When the Dots Don’t Make Sense (Yet)
I was flipping through a magazine the other day and paused at a childhood classic — connect the dots.
It felt oddly comforting. Simple. Familiar.
At first glance, though, it didn’t make much sense. Just a series of scattered numbers, no clear direction, no visible outcome.
And I realized how uncomfortable that feeling is — when nothing quite connects yet, but you’re still expected to move forward.
But as I began connecting them — one after the other — something started to emerge.
Not instantly. Not perfectly.
But slowly, a picture began to take shape.
And somewhere in that quiet moment, it reminded me of the coaching space.
Because this is often what clients bring into a session — dots.
Fragments of thoughts.
Emotions that don’t fully make sense.
Experiences that feel disconnected.
Stories that seem incomplete or unresolved.
From the outside, it can look messy. Even confusing.
And from within, it can feel frustrating — like you’re trying to solve something without having all the pieces.
There’s often a subtle urgency too —
"I just want clarity.”
"Tell me what to do.”
"Help me fix this.”
And that’s where coaching can feel counterintuitive.
Because my role is not to hand over the final picture.
Not to jump ahead and say, "Here’s what this means” or "This is what you should do.”
Instead, my role is to stay.
To sit with you in that space where things don’t fully make sense yet.
To ask questions that help you notice what you may have been overlooking.
To gently slow things down when there’s a rush to find answers.
To reflect patterns as they begin to surface — sometimes softly, sometimes unexpectedly.
And most importantly, to trust that you already have your dots.
Even the ones that feel insignificant.
Even the ones you’d rather skip.
Even the ones that don’t seem to belong.
Because more often than not, clarity doesn’t come from adding something new.
It comes from seeing what’s already there — differently.

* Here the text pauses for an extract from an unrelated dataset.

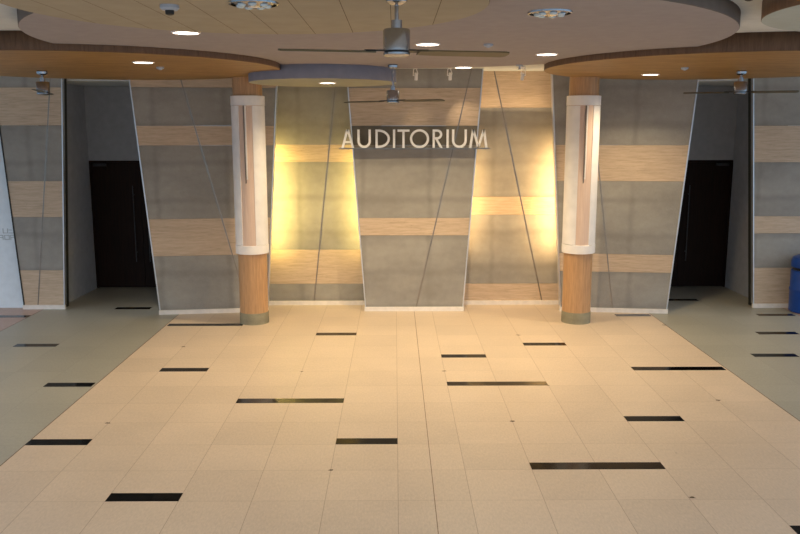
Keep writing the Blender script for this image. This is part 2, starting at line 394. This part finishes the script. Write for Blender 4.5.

There are moments in a session where something shifts.
A pause lingers a little longer.
A connection clicks.
A client says, "Oh… I hadn’t seen it that way before.”
That’s the moment the dots begin to connect.
Not because I gave an answer.
But because they saw it for themselves.
And that kind of clarity lands differently.
It feels owned.
It feels real.
It stays.
Of course, this process isn’t always linear.
Sometimes the dots feel too scattered.
Sometimes you connect a few and still don’t see the picture.
Sometimes you stop midway and question if it’s even worth continuing.
And that’s okay.
Because not all dots make sense immediately.
Some require patience.
Some need space.
Some only make sense when you look back.
But when you keep showing up to your own process — with curiosity instead of judgment — something begins to shift.
You stop chasing the picture.
And start trusting the process of connecting.
Because real clarity doesn’t come from being told.
It comes from seeing it for yourself.
So here’s a question for you —
What dots in your life are waiting to be connected right now?
This is something I sit with often in coaching conversations.
Not to find answers quickly…
but to make space for what’s already there.